PAUL WILLIAMS, DAFT PUNK, AND GOLDEN SEEDS
Nothing creative is ever really wasted. Its all grist for someone or something, somewhere and somewhen....
Singer-songwriter Paul Williams’s back catalog sits at the very outer edge of mawkish sentimentality—where pop comes dangerously close to ‘easy listening’.
Nevertheless, his writing skills have produced a seemingly endless list of hits recorded by everyone from Sinatra to Streisand. Of course, his most famous interpreter is Kermit the Frog who articulated his classic: ‘Rainbow Connection’ better than Willy Nelson ever could.
But Mr Williams’s career took a precipitous nose-dive after his greatest triumph: ‘Evergreen’ from the 1976 movie: ‘A Star is Born’ for which he received the Oscar for best song.

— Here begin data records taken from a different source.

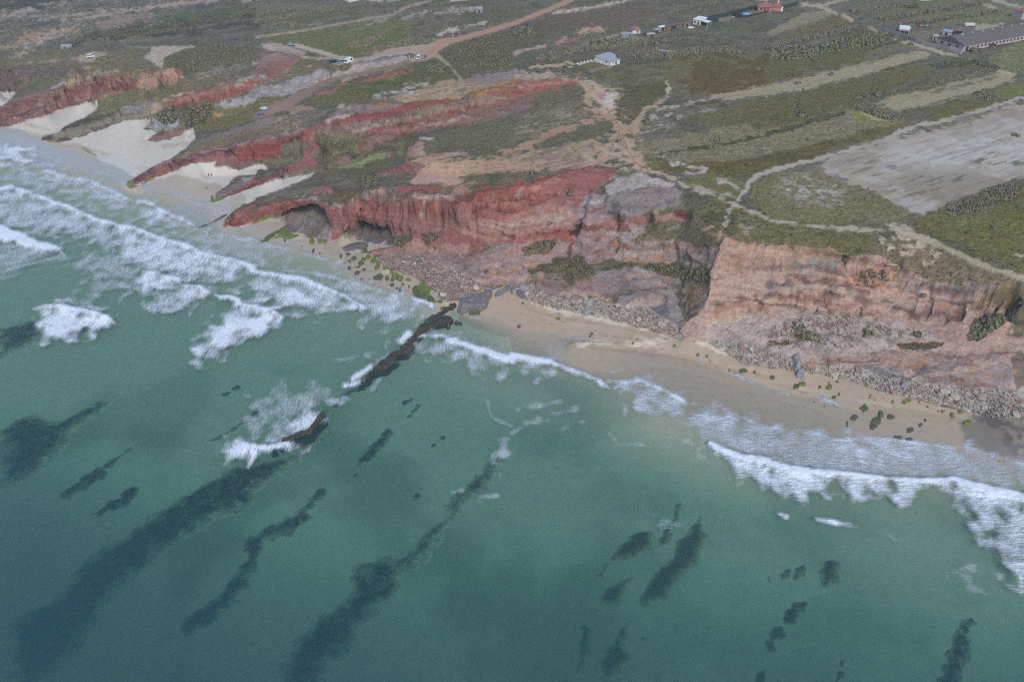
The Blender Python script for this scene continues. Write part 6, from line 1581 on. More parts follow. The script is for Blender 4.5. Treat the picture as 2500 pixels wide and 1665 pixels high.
# ------------------------------------------------------------------ reefs, slabs, boulders and weed
def reef_material(name, dark, pale, blur_sand=None, scale=.6, rough=.8):
    b = NT(name)
    pos = b.n('ShaderNodeTexCoord').outputs['Object']
    n = b.noise(pos, scale, 6, .7); n2 = b.noise(pos, scale * 4, 4, .7)
    f = b.ramp(b.math('ADD', b.math('MULTIPLY', n, .6), b.math('MULTIPLY', n2, .4)), .38, .64)
    c = b.mix(f, (*dark, 1), (*pale, 1))
    if blur_sand is not None:
        e = b.math('ADD', b.attr('rise'), b.math('ADD', b.math('MULTIPLY', b.math('SUBTRACT', n, .5), 1.7), b.math('MULTIPLY', b.math('SUBTRACT', n2, .5), .7)))
        c = b.mix(b.ramp(e, .05, 1.05), (*blur_sand, 1), c)  # rims fade to sand colour, painting in the blur of the water
    p = b.n('ShaderNodeBsdfPrincipled'); b.set(p.inputs['Base Color'], c); p.inputs['Roughness'].default_value = rough
    bm = b.n('ShaderNodeBump'); bm.inputs['Strength'].default_value = .9; bm.inputs['Distance'].default_value = .6
    b.set(bm.inputs['Height'], b.math('ADD', n, n2)); b.set(p.inputs['Normal'], bm.outputs[0])
    b.set(b.out.inputs[0], p)
    return b.m

SEABED_SAND = tuple(alb((208, 196, 168)))
M_REEF = reef_material('weedy reef', (.008, .010, .011), (.052, .048, .036), SEABED_SAND, .3)
M_REEFB = reef_material('brown weedy rock', (.020, .016, .011), (.13, .105, .060), SEABED_SAND, .6)
M_CREST = reef_material('wet brown reef rock', tuple(alb((52, 50, 42))), tuple(alb((98, 92, 72))), None, .7, .6)
M_GREY = reef_material('grey shore rock', tuple(alb((110, 100, 104))), tuple(alb((168, 164, 168))), None, .8)
M_PALE = reef_material('pale grey slab', tuple(alb((150, 146, 150))), tuple(alb((198, 200, 204))), None, .8)
M_BOULDER = [reef_material('boulder grey', tuple(alb((180, 160, 150))), tuple(alb((230, 212, 198))), None, 1.1),
             reef_material('boulder pale', tuple(alb((200, 182, 166))), tuple(alb((240, 224, 206))), None, 1.1),
             reef_material('boulder mauve', tuple(alb((158, 124, 114))), tuple(alb((208, 172, 160))), None, 1.1)]
M_ALGA = reef_material('bright green weed', tuple(alb((104, 116, 48))), tuple(alb((160, 170, 66))), None, 1.4)
M_ALGD = reef_material('dark green weed', tuple(alb((84, 92, 58))), tuple(alb((136, 142, 84))), None, 1.4)
M_WRACK = reef_material('blackish weed on sand', tuple(alb((84, 88, 80))), tuple(alb((134, 128, 112))), None, 1.4)

def edge_distance(X, Y, q):
    ins = np.zeros(X.shape, bool); best = np.full(X.shape, 1e9)
    for i in range(len(q)):
        ax, ay = q[i]; bx, by = q[(i + 1) % len(q)]
        if ay != by: ins ^= ((ay > Y) != (by > Y)) & (X < (bx - ax) * (Y - ay) / (by - ay) + ax)
        dx, dy = bx - ax, by - ay; L = max(dx * dx + dy * dy, 1e-9)
        t = np.clip(((X - ax) * dx + (Y - ay) * dy) / L, 0, 1)
        best = np.minimum(best, np.hypot(X - ax - t * dx, Y - ay - t * dy))
    return np.where(ins, best, -best)

def biggest(m):
    """the largest connected patch of a mask"""
    lab = np.zeros(m.shape, np.int32); best, n = 0, 0
    todo = {tuple(t) for t in np.argwhere(m)}
    top = None
    while todo:
        s = todo.pop(); comp = [s]; st = [s]
        while st:
            j, i = st.pop()
            for q in ((j + 1, i), (j - 1, i), (j, i + 1), (j, i - 1)):
                if q in todo: todo.discard(q); comp.append(q); st.append(q)
        if top is None or len(comp) > len(top): top = comp
    out = np.zeros(m.shape, bool)
    if top:
        a = np.array(top); out[a[:, 0], a[:, 1]] = True
    return out

def mound(name, spec, zp, top, mat, label, cat, group=None, slope=2.0, cell=.6, rag=.8, rough=.35, base=None, seed=0, flat=False, kind=None, soft=None):
    """a rock or reef that fills a traced outline: rises from the ground under it to TOP"""
    p = T(spec); wx, wy = unproject(p[:, 0], p[:, 1], zp)
    q = np.stack([wx, wy], 1); c = q.mean(0)
    x0, y0 = q.min(0) - 1.5; x1, y1 = q.max(0) + 1.5
    nx = int((x1 - x0) / cell) + 2; ny = int((y1 - y0) / cell) + 2
    while nx * ny > 26000:
        cell *= 1.15; nx = int((x1 - x0) / cell) + 2; ny = int((y1 - y0) / cell) + 2
    X, Y = np.meshgrid(x0 + cell * np.arange(nx), y0 + cell * np.arange(ny))
    d = edge_distance(X, Y, q) + rag * fbm(X / 3.2 + seed, Y / 3.2, 3, 70)
    prof = sstep(0, slope, d)
    rise = prof if soft is None else sstep(-soft * .35, min(soft, .8 * float(d.max())), d) * min(1.0, .55 + .15 * float(d.max()))
    g = height(X, Y) if base is None else np.full(X.shape, base)
    bumps = fbm(X / 4.5, Y / 4.5 + seed, 4, 71)
    if soft is not None: top = g + .7
    Z = g - (.25 if soft is None else .02) + prof * (np.maximum(top - g, .3) + .25 + (0 if flat else rough * 2 * bumps))
    keep = biggest(d > (-.35 if soft is None else -soft * .6))
    idx = np.arange(nx * ny).reshape(ny, nx)
    qd = np.stack([idx[:-1, :-1], idx[:-1, 1:], idx[1:, 1:], idx[1:, :-1]], -1).reshape(-1, 4)
    qd = qd[keep.ravel()[qd].all(1)]
    if len(qd) < 2: return None
    ids, inv = np.unique(qd, return_inverse=True)
    co = np.stack([X.ravel() - c[0], Y.ravel() - c[1], Z.ravel()], 1)[ids]
    me = np_mesh(name, co, quads=inv.reshape(qd.shape))
    add_attr(me, 'rise', rise.ravel()[ids], 'FLOAT')
    me.materials.append(mat)
    o = bpy.data.objects.new(name, me); COL.objects.link(o); o.location = (c[0], c[1], 0)
    return tag(o, label, cat, group, kind)

for i, (s_, lab) in enumerate(sub):
    mound('submerged_reef', s_, -1.5, -.9 if i not in (3, 15, 20) else -1.9, M_REEF, lab, 'reef', SR, slope=5.0, cell=.8, rag=2.2 if i != 6 else .8, rough=.12, seed=i * 13, soft=5.5)
for i, (s_, lab) in enumerate(subb):
    mound('brown_reef', s_, -1.2, -.45, M_REEFB, lab, 'reef', 'brown reefs in the shallow green water', slope=2.4, cell=.5, rag=1.1, rough=.2, seed=200 + i * 7, soft=2.8)
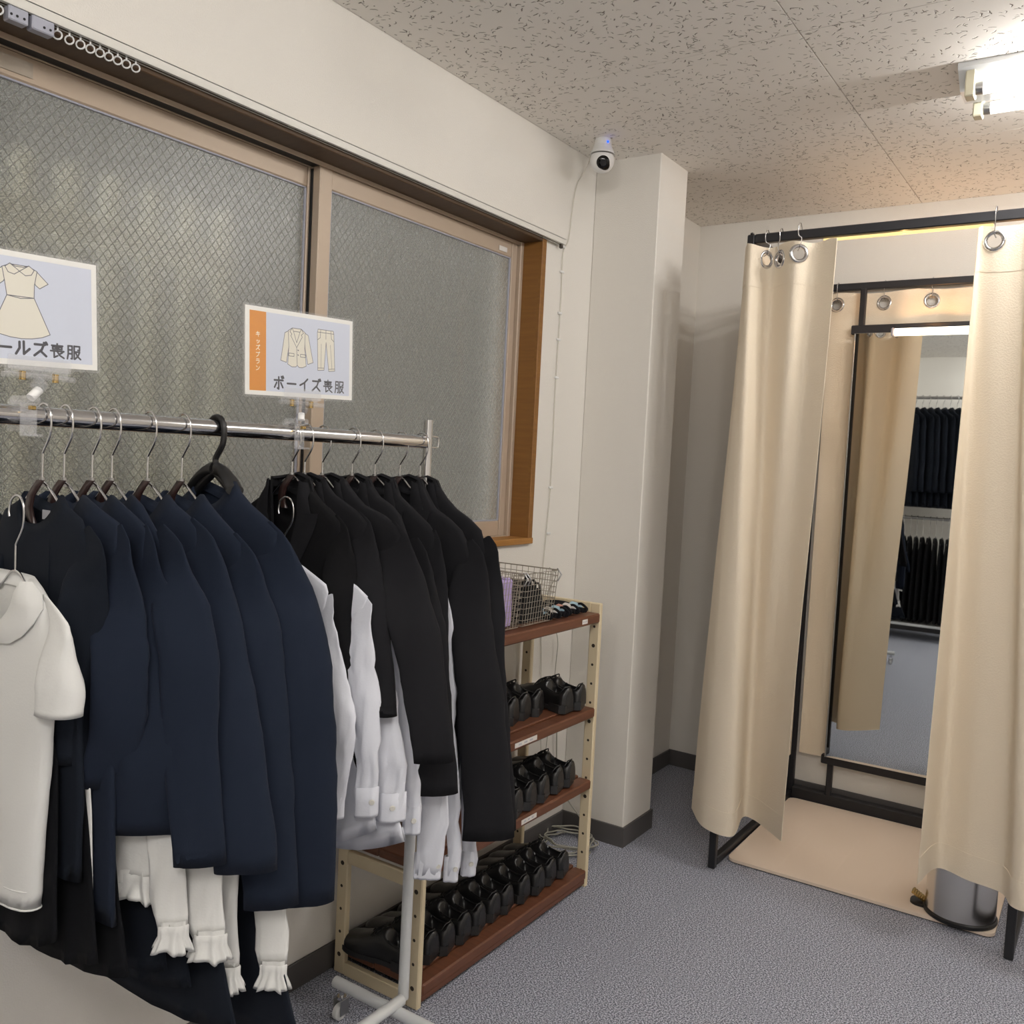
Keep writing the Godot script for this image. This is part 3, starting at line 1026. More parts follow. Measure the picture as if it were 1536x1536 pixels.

Afterwards-- as seems to often happen after a moment of supreme triumph-- the arse fell out of his world and he descended into a decade-long period of obscurity and rampant substance abuse—reappearing in the 90’s to cabaret bars rather than the adoring TV audiences and sizable auditoriums he’d been used to in the 70’s.
Paul Williams was also a thespian. Quite a good one, actually—appearing in films for Oliver Stone, Edgar Wright and other prominent filmmakers. Perhaps his most infamous role was in a totally bizarre 70’s obscurity called ‘Phantom of the Paradise’.
A sort of schlocky, deranged pop version of ‘The Phantom of the Opera’ --directed by Brian De Palma of ‘Scarface’ fame—it featured a soundtrack by Williams and the kind of ‘nothing exceeds like excess’ aesthetic De Palma is famous for.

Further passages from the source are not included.